Where I am sitting there is a small birdcage with a tiny potted jade plant inside that looks pale but alive. The birdcage – far too small for any bird – but pretty with a domed roof, made of wood painted a pale olive green, sits at an angle on a bed of moss that still has most of its green but is drying out and going brown fast. A bunch of ferns, thoroughly dead, has been thrust between the birdcage and the wall. If I looked further I’d see that dead sunflower in a glass vase, but I turn away and look, instead, out the window. 

Friday, August 03, 2012

SMOOTH, SLIPPERY, AND ROUGH


Her tanned arm to my left on the steering wheel. Her black tank top and jeans.

We are chatting as we drive. I catch her eye and imagine this is a moment when her boyfriend probably tells her she’s beautiful. She has twisted her long blonde hair up off her shoulders and her brown eyes have their cute, pert look.

Often she looks different – efficient and executive, taking her job seriously, frowning, a little ticked off about something that is not going well. 

This evening though she is young and happy that it’s summer and she can afford to go out for dinner. She has handled her modest income well. School debt and car debt paid off. She signed up for the credit card with the most frequent flier miles.

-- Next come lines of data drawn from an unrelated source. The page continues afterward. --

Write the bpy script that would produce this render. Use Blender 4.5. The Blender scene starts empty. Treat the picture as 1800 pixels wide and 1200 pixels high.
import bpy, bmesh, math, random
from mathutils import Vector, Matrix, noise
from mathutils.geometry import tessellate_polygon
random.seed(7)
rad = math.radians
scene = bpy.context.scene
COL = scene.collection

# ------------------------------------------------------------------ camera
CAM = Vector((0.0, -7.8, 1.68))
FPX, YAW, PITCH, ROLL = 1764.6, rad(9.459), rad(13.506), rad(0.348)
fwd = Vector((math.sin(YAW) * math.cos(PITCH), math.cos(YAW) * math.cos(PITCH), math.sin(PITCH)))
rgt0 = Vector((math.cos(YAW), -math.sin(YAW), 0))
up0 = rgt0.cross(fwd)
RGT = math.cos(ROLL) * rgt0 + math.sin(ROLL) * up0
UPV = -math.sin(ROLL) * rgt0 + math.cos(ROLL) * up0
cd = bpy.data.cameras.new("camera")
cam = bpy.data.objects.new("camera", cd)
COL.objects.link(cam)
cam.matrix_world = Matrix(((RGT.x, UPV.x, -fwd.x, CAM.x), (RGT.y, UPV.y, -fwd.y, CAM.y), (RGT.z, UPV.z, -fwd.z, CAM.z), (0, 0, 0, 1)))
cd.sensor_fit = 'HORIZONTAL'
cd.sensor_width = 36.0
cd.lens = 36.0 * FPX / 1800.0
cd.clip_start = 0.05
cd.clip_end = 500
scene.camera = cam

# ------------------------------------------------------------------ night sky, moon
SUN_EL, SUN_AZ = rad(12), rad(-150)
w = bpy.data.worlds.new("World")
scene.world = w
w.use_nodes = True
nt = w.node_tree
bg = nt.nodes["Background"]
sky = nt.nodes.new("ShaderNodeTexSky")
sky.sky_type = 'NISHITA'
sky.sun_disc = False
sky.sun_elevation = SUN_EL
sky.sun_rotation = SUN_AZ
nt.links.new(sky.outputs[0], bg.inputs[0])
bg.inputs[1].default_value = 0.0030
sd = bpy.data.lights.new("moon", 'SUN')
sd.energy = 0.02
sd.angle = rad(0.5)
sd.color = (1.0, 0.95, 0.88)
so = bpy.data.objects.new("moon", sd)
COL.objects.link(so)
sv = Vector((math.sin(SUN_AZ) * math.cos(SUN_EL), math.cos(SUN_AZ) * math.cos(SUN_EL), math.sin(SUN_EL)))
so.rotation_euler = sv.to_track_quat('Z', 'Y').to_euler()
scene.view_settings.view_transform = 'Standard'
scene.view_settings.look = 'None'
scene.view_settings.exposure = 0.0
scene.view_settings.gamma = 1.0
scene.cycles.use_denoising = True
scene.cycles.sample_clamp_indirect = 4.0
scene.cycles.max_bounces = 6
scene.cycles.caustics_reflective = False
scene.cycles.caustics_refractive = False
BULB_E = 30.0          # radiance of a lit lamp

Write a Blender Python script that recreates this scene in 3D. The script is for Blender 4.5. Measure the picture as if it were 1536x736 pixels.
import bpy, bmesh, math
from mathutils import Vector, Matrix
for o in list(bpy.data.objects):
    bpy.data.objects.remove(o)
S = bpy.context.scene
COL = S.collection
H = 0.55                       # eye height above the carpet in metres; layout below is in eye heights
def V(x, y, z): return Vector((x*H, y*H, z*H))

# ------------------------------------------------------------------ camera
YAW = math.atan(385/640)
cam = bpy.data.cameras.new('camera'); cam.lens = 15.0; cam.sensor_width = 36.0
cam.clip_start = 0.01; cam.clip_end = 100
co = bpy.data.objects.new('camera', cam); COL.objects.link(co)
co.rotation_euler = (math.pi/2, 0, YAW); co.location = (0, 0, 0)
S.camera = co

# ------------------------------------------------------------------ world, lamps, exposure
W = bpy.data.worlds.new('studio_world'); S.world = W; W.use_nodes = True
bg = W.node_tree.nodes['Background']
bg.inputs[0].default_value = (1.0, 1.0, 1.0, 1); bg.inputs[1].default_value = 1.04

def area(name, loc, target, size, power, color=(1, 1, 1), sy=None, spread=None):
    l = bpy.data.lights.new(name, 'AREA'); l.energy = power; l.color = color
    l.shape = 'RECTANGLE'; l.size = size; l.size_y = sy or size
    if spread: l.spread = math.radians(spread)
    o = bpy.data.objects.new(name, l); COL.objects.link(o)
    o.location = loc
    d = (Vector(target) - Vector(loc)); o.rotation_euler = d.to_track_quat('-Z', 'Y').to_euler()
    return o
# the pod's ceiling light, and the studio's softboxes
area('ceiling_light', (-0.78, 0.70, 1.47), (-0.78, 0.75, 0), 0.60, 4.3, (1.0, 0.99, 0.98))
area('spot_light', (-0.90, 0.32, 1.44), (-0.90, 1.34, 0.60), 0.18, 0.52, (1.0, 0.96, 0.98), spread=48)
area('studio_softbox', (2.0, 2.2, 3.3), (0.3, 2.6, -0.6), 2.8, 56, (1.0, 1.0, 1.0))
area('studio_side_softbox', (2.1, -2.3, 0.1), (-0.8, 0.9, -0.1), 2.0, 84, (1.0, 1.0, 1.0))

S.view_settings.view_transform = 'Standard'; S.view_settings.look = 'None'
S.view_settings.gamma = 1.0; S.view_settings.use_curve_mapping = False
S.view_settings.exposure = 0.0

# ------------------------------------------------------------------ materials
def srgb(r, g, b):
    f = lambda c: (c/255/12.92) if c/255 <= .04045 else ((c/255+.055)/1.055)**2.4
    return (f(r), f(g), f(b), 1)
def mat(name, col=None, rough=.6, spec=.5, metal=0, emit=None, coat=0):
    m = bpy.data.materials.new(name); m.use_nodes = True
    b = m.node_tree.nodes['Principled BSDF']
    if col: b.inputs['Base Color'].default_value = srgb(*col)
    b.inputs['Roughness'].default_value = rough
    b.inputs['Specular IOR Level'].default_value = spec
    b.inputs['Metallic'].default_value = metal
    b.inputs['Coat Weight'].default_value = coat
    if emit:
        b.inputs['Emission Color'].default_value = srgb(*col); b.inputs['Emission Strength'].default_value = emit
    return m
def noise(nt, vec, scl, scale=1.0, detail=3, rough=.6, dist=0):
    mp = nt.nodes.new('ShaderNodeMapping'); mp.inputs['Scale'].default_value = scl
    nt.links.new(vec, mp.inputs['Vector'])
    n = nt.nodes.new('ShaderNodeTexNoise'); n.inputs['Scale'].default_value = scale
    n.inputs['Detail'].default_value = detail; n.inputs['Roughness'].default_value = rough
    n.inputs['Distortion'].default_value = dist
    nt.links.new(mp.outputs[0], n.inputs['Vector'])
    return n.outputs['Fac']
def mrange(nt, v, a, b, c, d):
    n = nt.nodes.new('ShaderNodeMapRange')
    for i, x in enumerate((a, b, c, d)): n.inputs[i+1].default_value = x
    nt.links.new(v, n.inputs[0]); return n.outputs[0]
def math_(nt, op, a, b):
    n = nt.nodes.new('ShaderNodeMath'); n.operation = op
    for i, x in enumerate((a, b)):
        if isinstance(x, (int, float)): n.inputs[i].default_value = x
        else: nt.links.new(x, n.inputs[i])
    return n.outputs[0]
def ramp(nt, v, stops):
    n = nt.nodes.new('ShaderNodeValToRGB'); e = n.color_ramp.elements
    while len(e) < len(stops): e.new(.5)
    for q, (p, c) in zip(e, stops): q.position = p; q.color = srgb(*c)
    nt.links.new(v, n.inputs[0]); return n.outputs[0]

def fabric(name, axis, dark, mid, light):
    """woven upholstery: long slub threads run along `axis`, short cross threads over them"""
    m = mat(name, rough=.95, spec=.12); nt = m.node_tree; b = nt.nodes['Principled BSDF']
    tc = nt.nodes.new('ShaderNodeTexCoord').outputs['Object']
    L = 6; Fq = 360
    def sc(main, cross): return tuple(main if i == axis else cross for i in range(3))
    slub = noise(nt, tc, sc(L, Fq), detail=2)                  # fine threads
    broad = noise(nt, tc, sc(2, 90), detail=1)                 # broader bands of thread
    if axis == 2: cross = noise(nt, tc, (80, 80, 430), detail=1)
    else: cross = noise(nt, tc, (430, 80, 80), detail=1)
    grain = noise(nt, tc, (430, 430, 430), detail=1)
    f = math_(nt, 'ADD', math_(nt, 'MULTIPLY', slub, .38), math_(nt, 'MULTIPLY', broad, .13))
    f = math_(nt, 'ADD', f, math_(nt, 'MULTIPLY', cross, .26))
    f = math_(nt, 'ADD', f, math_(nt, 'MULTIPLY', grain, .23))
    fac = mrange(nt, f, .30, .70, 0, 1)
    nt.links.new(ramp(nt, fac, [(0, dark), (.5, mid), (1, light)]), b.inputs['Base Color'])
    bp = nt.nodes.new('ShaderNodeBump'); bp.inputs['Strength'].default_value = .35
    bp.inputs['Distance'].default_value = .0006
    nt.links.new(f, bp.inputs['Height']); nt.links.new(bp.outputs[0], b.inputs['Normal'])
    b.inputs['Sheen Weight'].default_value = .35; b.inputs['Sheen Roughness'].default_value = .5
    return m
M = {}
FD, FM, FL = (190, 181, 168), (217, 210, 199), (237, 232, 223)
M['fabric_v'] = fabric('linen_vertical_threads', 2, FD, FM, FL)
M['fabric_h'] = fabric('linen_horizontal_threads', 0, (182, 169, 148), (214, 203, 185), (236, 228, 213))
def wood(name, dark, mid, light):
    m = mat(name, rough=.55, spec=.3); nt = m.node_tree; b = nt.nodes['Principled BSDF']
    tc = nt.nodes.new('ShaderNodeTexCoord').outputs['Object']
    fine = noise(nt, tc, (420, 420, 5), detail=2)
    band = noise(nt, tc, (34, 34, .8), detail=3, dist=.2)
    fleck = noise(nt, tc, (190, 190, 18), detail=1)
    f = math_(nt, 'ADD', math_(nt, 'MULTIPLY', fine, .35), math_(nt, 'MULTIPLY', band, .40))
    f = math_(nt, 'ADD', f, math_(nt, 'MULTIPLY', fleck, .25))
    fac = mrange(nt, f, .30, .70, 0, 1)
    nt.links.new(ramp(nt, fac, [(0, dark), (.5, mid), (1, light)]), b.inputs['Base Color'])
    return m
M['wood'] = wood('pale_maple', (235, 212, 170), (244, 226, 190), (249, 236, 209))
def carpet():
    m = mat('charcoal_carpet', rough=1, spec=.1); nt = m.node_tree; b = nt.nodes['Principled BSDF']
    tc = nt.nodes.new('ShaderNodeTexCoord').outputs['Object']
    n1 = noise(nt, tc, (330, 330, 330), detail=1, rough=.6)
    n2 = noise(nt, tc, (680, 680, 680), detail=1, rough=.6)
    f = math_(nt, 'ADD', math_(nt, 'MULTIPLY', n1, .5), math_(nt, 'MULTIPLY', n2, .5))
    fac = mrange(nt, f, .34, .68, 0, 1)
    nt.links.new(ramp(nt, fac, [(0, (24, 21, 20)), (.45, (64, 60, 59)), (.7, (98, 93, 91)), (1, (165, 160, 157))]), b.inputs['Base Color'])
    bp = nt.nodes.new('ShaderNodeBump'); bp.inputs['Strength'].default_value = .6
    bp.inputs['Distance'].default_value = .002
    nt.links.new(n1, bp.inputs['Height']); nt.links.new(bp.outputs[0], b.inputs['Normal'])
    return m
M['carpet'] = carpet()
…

I don’t want to write about work.

This morning I got to Maria’s coffee shop at about 8 and got my table by the wall and the iced coffee with half & half for $2 plus a quarter for the tip jar.

Nothing has to go any particular way.

The last few chapters have been going smoothly. The whole Greece section will need at least another read-through. It’s been difficult and I’ve given up once or twice. But the end of the Greece section moving into the London piece has been fun and easy to re-enter. 

I read the sentences I wrote a year or two ago and I step back into those scenes. Sometimes as I am reading I feel like it’s not good enough, I am not saying enough, the sentences seem so bare, like the skeleton of the scene without its flesh. But unless new words come quickly, I urge myself not to worry, not to linger, to just keep reading.

My boss today asked me how I was. In a firestorm of activity and rushing, she turns and says, “How are you?” and I say, “I’ve gone back to the manuscript. Remember how I told you I had set it aside?” She nods, brightening, easily forgetting the person who is on hold and the email she must answer five minutes ago. We last talked about my writing about a month ago at a wedding, both us drinking wine, making conversation easy and slippery. This afternoon she says, “Good!” immediately and talks about my other book which she liked and I soak up her sweet generosity. 

This afternoon I found myself being angry at a woman who keeps saying with passion and sincerity how much she wants to write and come to the workshops. But she doesn’t come. Or she says she will and then her sink gets clogged or her cat gets sick.

I was having angry thoughts about this woman. And then I thought about how if I wasn’t careful I probably wasn’t going to write anything for the workshop tonight, how I wanted to, but it was going to slip away from me and I was going to let it just like that woman. And it gave me the strength to move like an arrow – straight to a friend’s office to ask for a tea bag, straight over to the cafĂ© with notebook and pen, to sit down with the empty page.